Dikkat ederseniz davet gitti, gitmedi gibi kısır tartışmalara dahi girmiyorum.
Söylediğim tek şey; Bursa için bütünlük.
İki kelamda dernek yönetimine etmek istiyorum. 
Söylendiğine göre, Ankara’da 18 bin Bursalı bürokrat var. Derneğin toplam üye sayısı 300 civarında.
Acaba neden?

Bu mudur ecdada saygınız Sayın İ. Melih Gökçek…
Ankara Kalesi’nin içler acısı hali yüreğimi sızlattı.
Geçtiğimiz gün Bursa Büyükşehir Belediyesi’nin davetlisi olarak Ankara Kalesi’ndeki Bursa evinde düzenlenen iftara katılmak amacıyla Ankara’ya gittik.

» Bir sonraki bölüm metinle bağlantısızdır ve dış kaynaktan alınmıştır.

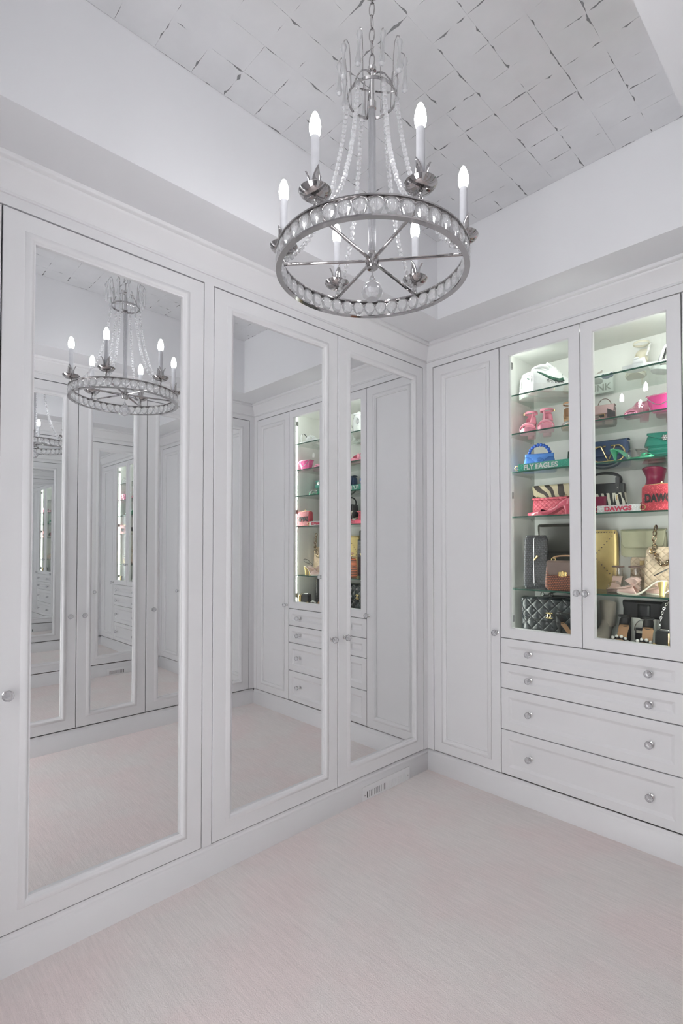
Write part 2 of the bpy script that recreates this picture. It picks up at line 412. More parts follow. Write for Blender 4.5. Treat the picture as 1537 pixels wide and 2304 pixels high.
base_run('baseboard_right', 'right', [(0, -1.96), (-2.68, LY)])
# fixed face-frame stiles, flush with the doors
def stile(n, x0, x1, y0, y1): struct('trim_%d' % n, MB().box(x0, x1, y0, y1, ZB - .002, ZT + .0045), M['paint'], 0, 'narrow fixed white stile between cabinet doors')
stile(10, -.02, 0, -.0335, .02); stile(11, -.02, 0, -1.3790, -1.3400); stile(12, -.02, 0, LY, -2.6820)
stile(13, 0, .0411, 0, .02); stile(14, W - .0411, W, 0, .02); stile(15, W, W + .02, -.0435, .02)
stile(16, W, W + .02, -1.745, -1.7425)

# ------------------------------------------------------------------ cabinet builders (local: x along the face, y into the wall, z up)
def knob_mesh():
    m = MB()
    T = Matrix.Rotation(R(90), 4, 'X')      # lathe axis z -> -y
    m.lathe([(.0105, 0), (.0105, .003), (.006, .005), (.0055, .013), (.008, .015)], 16, 0, T)
    m.lathe([(.006, .0155), (.013, .019), (.0162, .026), (.0150, .033), (.0105, .0375), (.004, .0385)], 9, 1, T)
    return m.mesh('knob', [M['silver'], M['knobglass']], 25)
KNOB = knob_mesh()
def knob(x, z, parent): return link('knob', KNOB, parent, (x, 0, z))
def ring_loops(x0, x1, z0, z1, prof):
    return [[(x0 + i, d, z0 + i), (x1 - i, d, z0 + i), (x1 - i, d, z1 - i), (x0 + i, d, z1 - i)] for i, d in prof]
MOULD = [(0, 0), (.0012, -.0012), (.004, -.003), (.009, -.0065), (.0135, -.0082), (.0175, -.0068), (.0225, -.001), (.026, .0022), (.0285, .0026), (.0290, .006), (.0290, .010)]
def slab(x0, x1, z0, z1, inset, panel=None, th=.02):
    """door or drawer front with an opening at inset; panel = (steps to a recessed centre panel)"""
    pr = [(.0012, th), (0, th - .001), (0, .0012), (.0012, 0), (inset, 0)]
    if panel: pr += panel
    else: pr += [(inset, th)]
    m = MB(); m.loft(ring_loops(x0, x1, z0, z1, pr), (not panel is None and False, bool(panel)))
    if panel: pass
    else: m.loft(ring_loops(x0, x1, z0, z1, [(inset, th), (.0012, th)]), (False, False))
    return m
def mirror_door(root, x0, x1, kx, kz=.823):
    ins = .056
    d = obj('door', slab(x0, x1, ZB, ZT, ins), M['paint'], root, smooth=0)
    a, b = x0 + ins, x1 - ins; zb, zt = ZB + ins, ZT - ins + .003
    m = MB(); m.loft(ring_loops(a, b, zb, zt, MOULD), (False, False)); obj('moulding', m, M['paint'], d, smooth=50)
    i = .0285
    obj('mirror', MB().box(a + i, b - i, .010, .014, zb + i, zt - i), M['mirror'], d, smooth=0)
    if kx is not None: knob(kx, kz, d)
    return d
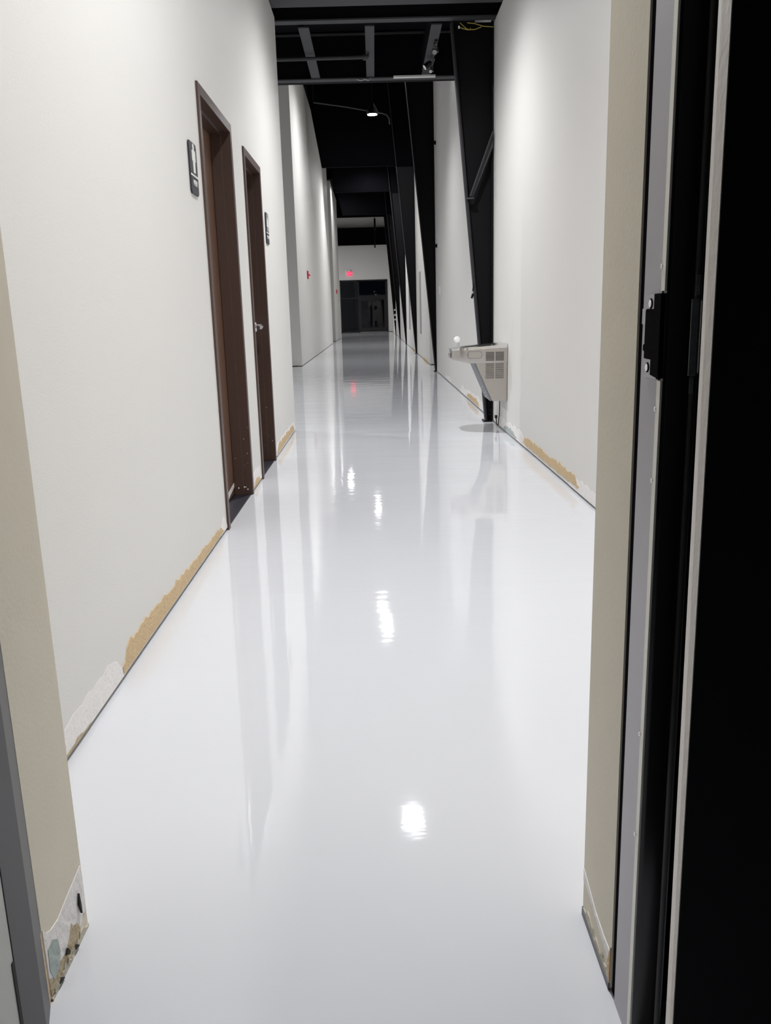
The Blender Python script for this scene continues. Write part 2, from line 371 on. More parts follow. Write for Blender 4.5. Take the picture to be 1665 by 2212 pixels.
# ------------------------------------------------------------------ tapered steel columns
COLS = [(7.83, .757, 2.936, 'nearest black tapered steel column, standing behind the drinking fountain'),
        (15.0, .613, 4.707, 'second black tapered steel column, at the near edge of the wall recess'),
        (22.2, .60, 5.0, 'third black tapered steel column, past the wall recess'),
        (29.4, .60, 5.2, 'fourth black tapered steel column along the right wall'),
        (36.6, .59, 5.4, 'fifth black tapered steel column along the right wall'),
        (43.8, .62, 5.4, 'farthest black tapered steel column with three pale fittings on it')]
def column(y, xt, zt, label, ztop, xw):
    t = thing('steel_column', ((1.02 + xw) / 2, y, 0), label, 'column', 'black tapered steel columns')
    xb = 1.012 if y < 10 else 1.045
    k = (xb - xt) / zt; xtop = xb - k * ztop
    bev = .012
    MB().prism([(xb + .012, .01), (xtop + .012, ztop), (xw, ztop), (xw, .01)], 'y', y + .05, y + .062).build('web', 'black_steel', t)
    MB().prism([(xb, .01), (xtop, ztop), (xtop + .016, ztop), (xb + .016, .01)], 'y', y - .0, y + .115).build('inner_flange', 'flange_steel', t, label='thin slanting flange with a greyer edge')
    MB().box(xw - .014, xw, y, y + .115, .01, ztop).build('outer_flange', 'black_steel', t)
    mb = MB().box(xb - .02, xw, y - .01, y + .13, 0, .012)
    mb.build('base_plate', 'black_steel', t)
    if y < 10:
        for zz in (.06, .10): MB().box(xb + .045, xb + .052, y + .02, y + .05, zz, zz + .008).build('anchor_bolt', 'dull_chrome', t)
        MB().lathe([(.010, 0), (.010, .018), (.004, .022)], (xb - .008, y + .02, .012), seg=6).build('anchor_bolt', 'dull_chrome', t)
    return t
for i, (y, xt, zt, lb) in enumerate(COLS):
    column(y, xt, zt, lb, 3.40 if i == 0 else 7.15, 1.074 if i < 2 else 1.084)

# brace on the nearest column
br = thing('flange_brace', (.93, 7.81, 1.99), 'diagonal dark steel brace across the nearest tapered column', 'brace')
mb = MB(); mb.prism([(.868, 1.99), (.895, 1.99), (1.07, 2.40), (1.075, 2.52), (1.062, 2.52)], 'y', 7.790, 7.796); mb.build('angle_web', 'grey_steel', br)
MB().prism([(.862, 1.995), (.868, 1.99), (1.066, 2.50), (1.062, 2.52)], 'y', 7.760, 7.796).build('angle_lip', 'grey_steel', br)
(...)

İftar öncesi Kent Gazetesi Genel Yayın Yönetmeni Süleyman Turunç’la birlikte kaleyi gezelim istedik. 
Emin olun; gezdiğimize gezeceğimize bin pişman olduk.
Sıkıntılar göze çarptı.
Çünkü kale metruk binadan farksızdı. Kale demeye bin şahit lazım. 
Hadi onu geçtim. Kalenin içerisi pis kokmaktaydı.
Üstelik ecdat konusunda konuşulmaya başlandığında hassasiyetinizi biliyorum.